■ **Exercise objective**
Work out how many lines of the material below mention the word "scene"; reply with the number only.

─── Information provided ───

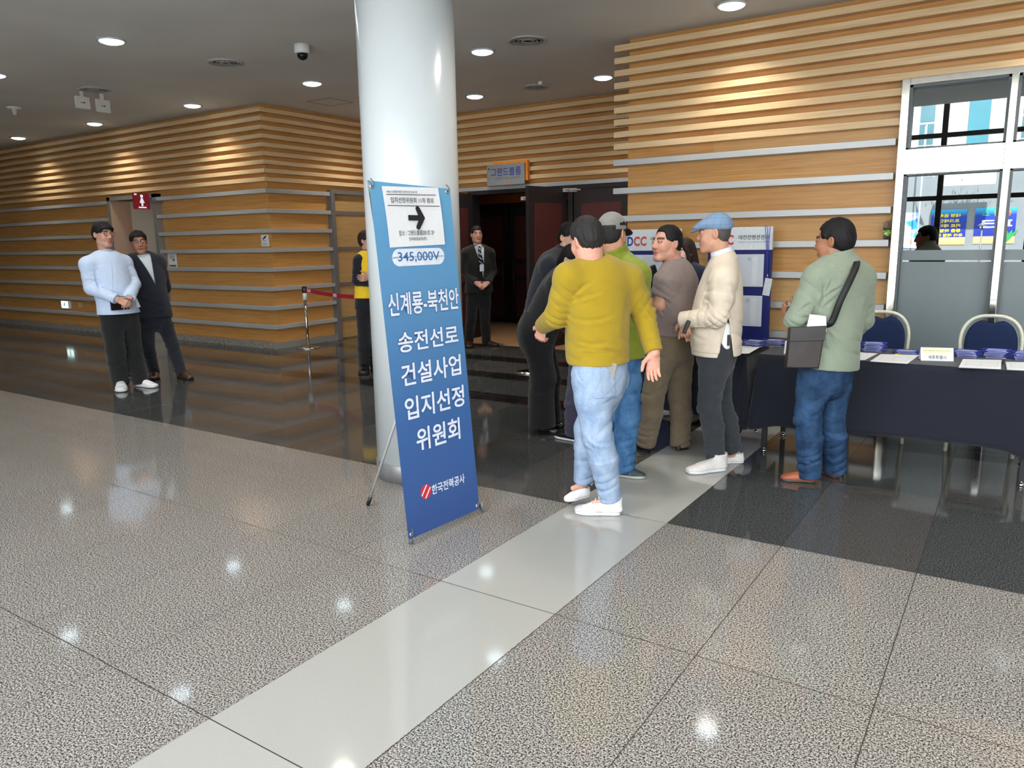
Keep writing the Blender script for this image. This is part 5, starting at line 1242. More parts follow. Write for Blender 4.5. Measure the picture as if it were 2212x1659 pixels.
        for q in 'LR':
            kn, an, h_ = J['kn' + q], J['an' + q], J['hip' + q]; d = nrm(an - kn); ph = 1.3 if q == 'L' else 4.1
            sd.fold(kn, .15, d + .35 * s.S, .075, .007 * folds, ph); sd.fold(an - d * .02, .15, d + .25 * s.S, .055, .010 * folds, ph + 1); sd.fold(h_, .16, nrm(d + .8 * s.S * (1 if q == 'L' else -1)), .075, .004 * folds, ph + 2); sd.fold((h_ + kn) / 2, .16, d + .6 * s.S, .10, .005 * folds, ph + 3)
        for c in creases:
            sd.crease([s.at(*q) for q in c[0]], s.D, *c[1:])
        s.tsd = sd; return s.part(name, sd, mat)
    def creases(s, sd, *cs):
        for c in cs: sd.crease([s.at(*q) for q in c[0]], s.D, *c[1:])
        return sd
    def top(s, gw=1., gd=1., ease=.014, belly=0., sleeve=(.066, .058, .046), hem=.10, cuff=.97, short=None, shoulder=.064, flare=1., hips=1., folds=1., neckcut=.060, bend=None, low=.16, extra=None, sl=True):
        """shirt or jacket volume: torso plus sleeves, cut at hem, cuffs and neck"""
        sd = SDF(); J = s.J; hp, sh, nk, uh, us = s.spine(); up = nrm(sh - hp)
        s.torso(sd, gw, gd, ease, belly, shoulder=shoulder, hips=hips, bend=bend, low=low)
        if flare != 1.: sd.econe(hp - up * low, hp + up * .08, uh, .165 * gw * flare + ease, .115 * gd * flare + ease, .165 * gw + ease, .118 * gd + ease, .02)
        for q in ('LR' if sl is True else (sl or '')):
            a, e, w_ = J['sh' + q], J['el' + q], J['wr' + q]; r0, r1, r2 = sleeve
            m = a + (e - a) * .5
            if short is None:
                sd.cone(a, m, r0, (r0 + r1) / 2, .045); sd.cone(m, e, (r0 + r1) / 2, r1, .02); sd.econe(e, e + (w_ - e) * (cuff[q] if isinstance(cuff, dict) else cuff), np.cross(w_ - e, [.1, .2, .9]), r1, r1, r2, r2, .022, cap=.003)
            else: sd.econe(a, a + (e - a) * short, np.cross(e - a, [.9, .2, .1]), r0, r0, r1, r1, .045, cap=.003)
        return sd
    def finish_top(s, sd, hem_z=None, hem_p=None, cuff=.97, short=None, neckcut=.060, folds=1., sl=True, hem_n=None, neck_up=.045):
        J = s.J; hp, sh, nk, uh, us = s.spine(); up = nrm(sh - hp)
        for q in ('LR' if sl is True else (sl or '')):
            a, e, w_ = J['sh' + q], J['el' + q], J['wr' + q]; d = nrm(e - a); d2 = nrm(w_ - e); ph = .7 if q == 'L' else 3.3
            sd.fold(e, .10, d + d2, .040, .007 * folds, ph); sd.fold((e + w_) / 2, .11, d2, .055, .004 * folds, ph + 1); sd.fold(a + d * .09 - V3(0, 0, .04), .11, nrm(d + .5 * up), .050, .006 * folds, ph + 2)
        wst = hp + up * .14; sd.fold(wst, .20, up + .25 * s.S, .075, .0065 * folds, 1.9); sd.fold(hp + up * .30, .18, up + .5 * s.S, .10, .0045 * folds, 5.); sd.fold(hp - up * .02, .17, up - .2 * s.S, .060, .005 * folds, .4)
        if hem_p is not None: sd.half(hem_p, -up if hem_n is None else hem_n, .004)
        if neckcut:
            c = SDF(); hd = nrm(s.H(0, -.02, -.04) - nk); c.econe(nk + hd * neck_up, nk + hd * .25, s.hf[:, 0], neckcut, neckcut, neckcut * 1.6, neckcut * 1.6, 0., 'u', .001); sd.sub(c, .006)
        return sd
    def collar(s, r=.068, hgt=.045, th=.006, lean=.0, base=0.0, wide=1.08, front=0.):
        nk = s.J['neck']; hd = nrm(s.H(0, -.022, -.04) - nk); a = nk + hd * base; b_ = a + hd * hgt; u = s.hf[:, 0]
        sd = SDF(); sd.econe(a - hd * .01, b_, u, (r + th) * wide + .012, r + th + .012, (r + th) * wide, r + th, .01, 'u', .002)
        c = SDF(); c.econe(a - hd * .06, b_ + hd * .05, u, r * wide + .012, r + .012, r * wide, r, 0., 'u', .002); sd.sub(c, .002); return sd
    def hairdo(s, mat, front=.075, fz=.062, nape=-.075, lift=.010, side=.012, rough=.004, top=.0, seed=1, bangs=0., sideburn=0., crown=0., size=1.):
        """cap of hair cut along a plane from the hairline to the nape"""
        sd = SDF(); H, q, f = s.H, s.hs * size, s.hf
        sd.ell(H(0, -.015, .040 + top * .5), f, V3(.073 + side, .087 + lift, .080 + lift + top) * q, .02)
        sd.ell(H(0, -.044, -.005), f, V3(.064 + side * .7, .052 + lift, .066) * q, .03)
        if bangs: sd.ell(H(0, .045, .060), f, V3(.066 + side * .6, .050, .036) * q, .03)
        for sx in (-1, 1):
            if sideburn: sd.cone(H(sx * .070, .022, .035), H(sx * .070, .016, .035 - sideburn), .012 * q, .006 * q, .02)
        a = V3(0, front, fz); b_ = V3(0, -.02, -.004); 
        c = SDF(); n1 = nrm(V3(0, (fz - nape * .2) * .9, -(front + .06)));
        # face side: everything in front of a slanting plane and below the hairline
        c.box(H(0, front + .150 - .008, fz - .125), f, V3(.2, .150, .125) * q, .01 * q, 0.)
        c.box(H(0, .125 - .002 + (.0 if not sideburn else 0), -.11 + .018), f, V3(.2, .110, .11) * q, .012 * q, .02)
        for sx in (-1, 1): c.ell(H(sx * .088, -.006, -.008), f, V3(.020, .024, .034) * q, .012)
        sd.sub(c, .010); sd.half(H(0, -.06, nape), s.hf @ V3(0, .25, -1), .012)
        rs = np.random.RandomState(seed); K = rs.normal(size=(7, 3)) * np.array([150, 150, 50]); p = rs.rand(7) * 6.28; hc, hf = s.hc, s.hf
        def fn(P):
            x = (P - hc) @ hf; d = np.zeros(len(P))
            for k_, q_ in zip(K, p): d += np.sin(x @ k_ + q_ + .8 * np.sin(x[:, 2] * 40 + q_))
            return d * rough / 6.5
        sd._a('d', fn, 0, [-1e9] * 3, [1e9] * 3)
        return sd
    def glasses(s, mat, w=.026, hgt=.018, r=.0019, y=.099, z=.010):
        b = MB(); H = lambda *a: Vector(s.H(*a))
        for sx in (-1, 1):
            pts = []
            for k in range(21):
                a = 2 * math.pi * k / 20; cx, sy = math.cos(a), math.sin(a); pts.append(H(sx * .033 + w * math.copysign(abs(cx) ** .6, cx), y - .10 * (sx * .033 + w * cx) ** 2 * 9, z + hgt * math.copysign(abs(sy) ** .6, sy)))
            b.tube(pts, r, 6); b.tube([H(sx * .059, y - .022, z + .008), H(sx * .074, .06, z + .010), H(sx * .080, -.005, z + .008), H(sx * .078, -.022, z - .008)], r, 6)
        b.tube([H(-.009, y, z + .004), H(0, y + .003, z + .006), H(.009, y, z + .004)], r, 6)
        return b.build('glasses', mat, s.ob, origin=s.hc)
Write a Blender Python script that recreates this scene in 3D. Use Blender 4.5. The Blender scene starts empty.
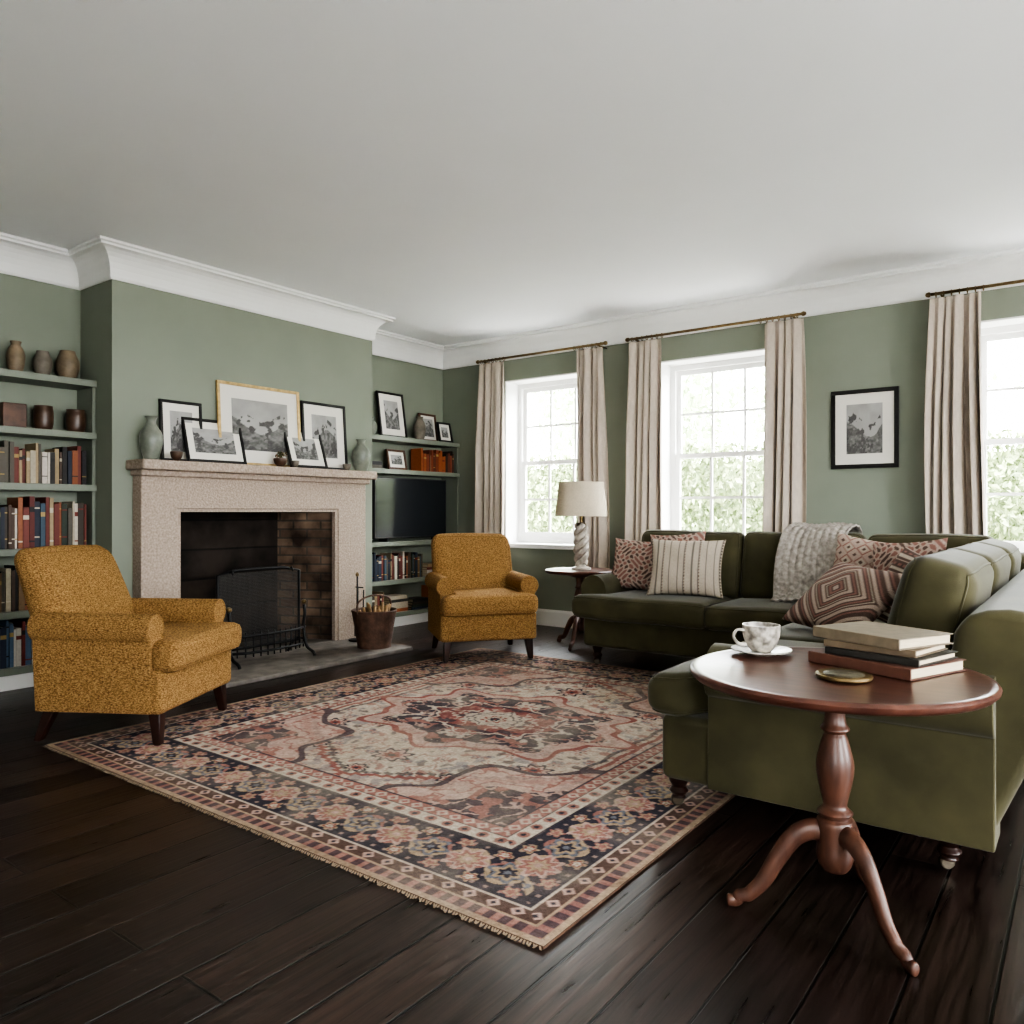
import bpy, bmesh, math, random
import numpy as np
from mathutils import Vector, Matrix, Euler
random.seed(7); np.random.seed(7)
S=bpy.context.scene
COL=S.collection

# ---------------------------------------------------------------- colours / materials
def L(r,g,b):
    f=lambda c:(c/255/12.92) if c/255<=0.04045 else ((c/255+0.055)/1.055)**2.4
    return (f(r),f(g),f(b))
def mat(name,col,rough=0.6,var=0.0,vscale=20,bump=0.0,bscale=200,metal=0.0,attr=False,stretch=None,
        col2=None,sheen=0.0,spec=0.5,detail=4,coat=0.0):
    m=bpy.data.materials.new(name); m.use_nodes=True
    nt=m.node_tree; N=nt.nodes; K=nt.links
    b=N['Principled BSDF']; b.inputs['Roughness'].default_value=rough
    b.inputs['Metallic'].default_value=metal
    b.inputs['Specular IOR Level'].default_value=spec
    b.inputs['Coat Weight'].default_value=coat
    b.inputs['Coat Roughness'].default_value=0.15
    if sheen: 
        b.inputs['Sheen Weight'].default_value=sheen
        b.inputs['Sheen Roughness'].default_value=0.4
    tc=N.new('ShaderNodeTexCoord'); mp=N.new('ShaderNodeMapping')
    K.new(tc.outputs['Object'],mp.inputs['Vector'])
    if stretch: mp.inputs['Scale'].default_value=stretch
    src=None
    if attr:
        a=N.new('ShaderNodeAttribute'); a.attribute_name='Col'; src=a.outputs['Color']
    if col2 is not None or var>0:
        n=N.new('ShaderNodeTexNoise'); n.inputs['Scale'].default_value=vscale; n.inputs['Detail'].default_value=detail
        K.new(mp.outputs['Vector'],n.inputs['Vector'])
        r=N.new('ShaderNodeValToRGB'); r.color_ramp.elements[0].position=0.33; r.color_ramp.elements[1].position=0.67
        K.new(n.outputs['Fac'],r.inputs['Fac'])
        if attr:
            r.color_ramp.elements[0].color=(1-var,1-var,1-var,1); r.color_ramp.elements[1].color=(1+0*var,1,1,1)
            mx=N.new('ShaderNodeMix'); mx.data_type='RGBA'; mx.blend_type='MULTIPLY'; mx.inputs[0].default_value=1
            K.new(src,mx.inputs[6]); K.new(r.outputs['Color'],mx.inputs[7]); src=mx.outputs[2]
        else:
            c1=tuple(c*(1-var) for c in col); c2=col2 if col2 is not None else tuple(min(1,c*(1+var)) for c in col)
            r.color_ramp.elements[0].color=(*c1,1); r.color_ramp.elements[1].color=(*c2,1); src=r.outputs['Color']
    if src is not None: K.new(src,b.inputs['Base Color'])
    else: b.inputs['Base Color'].default_value=(*col,1)
    if bump>0:
        n2=N.new('ShaderNodeTexNoise'); n2.inputs['Scale'].default_value=bscale; n2.inputs['Detail'].default_value=3
        K.new(mp.outputs['Vector'],n2.inputs['Vector'])
        bp=N.new('ShaderNodeBump'); bp.inputs['Strength'].default_value=bump; bp.inputs['Distance'].default_value=0.01
        K.new(n2.outputs['Fac'],bp.inputs['Height']); K.new(bp.outputs['Normal'],b.inputs['Normal'])
    return m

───

■ **Result of this exercise**
2